Question

Summary

Our company runs two week sprints for our software development team. We have many projects our team shares with some being individual projects. We've noticed that when we end our sprint an hour or so before our sprint review meeting that we sometimes have problems demoing our software in the sprint review meeting.

Question

What is a good time to stop development before the sprint review meeting? An hour, two hours, a day, etc... What does Agile SCRUM recommend?

Was it helpful?

Solution

Scrum says nothing about this. You should hold the review as soon as practical after the sprint ends. That means after all the work is done, all tests have passed, and the team has had a chance to prepare for the demo.

This is all the scrum guide has to say about the timing of the review:

A Sprint Review is held at the end of the Sprint to inspect the Increment and adapt the Product Backlog if needed.

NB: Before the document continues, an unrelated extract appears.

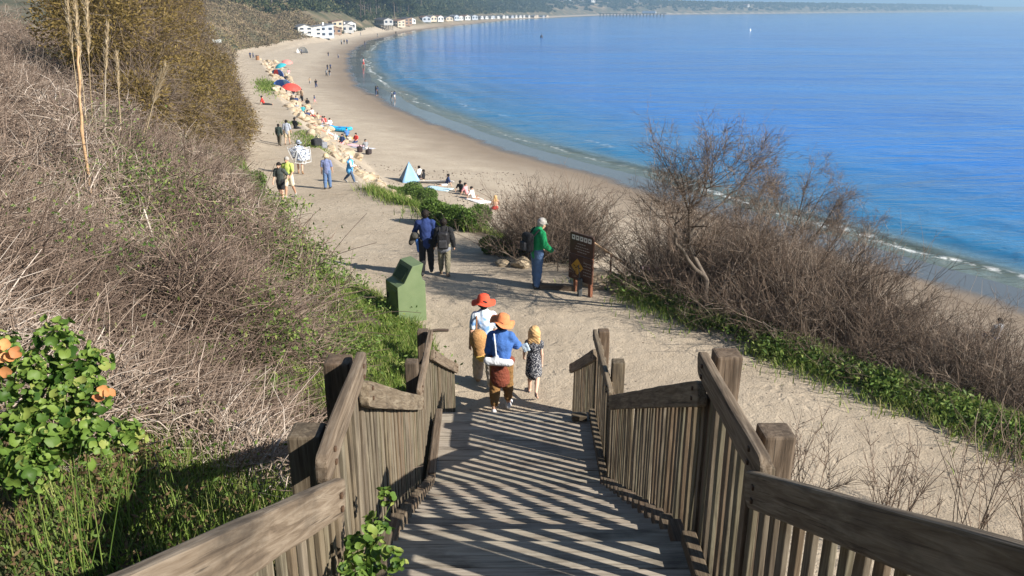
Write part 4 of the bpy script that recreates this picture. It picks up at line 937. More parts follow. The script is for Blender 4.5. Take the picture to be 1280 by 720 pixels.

Notice that it says nothing about the timing. As with all things related to Agile, your team should decide what works best for your team.

Most of the teams I've worked on found it convenient to finish the sprint at the end of a day, and then use the next day for reviews, retrospectives, and planning the next sprint.


As an aside, it sounds like the real problem isn't in picking a time, it's in choosing a method to demonstrate what you've done that doesn't have dependencies on other teams. You should probably focus on solving that problem instead of trying to pick a new time.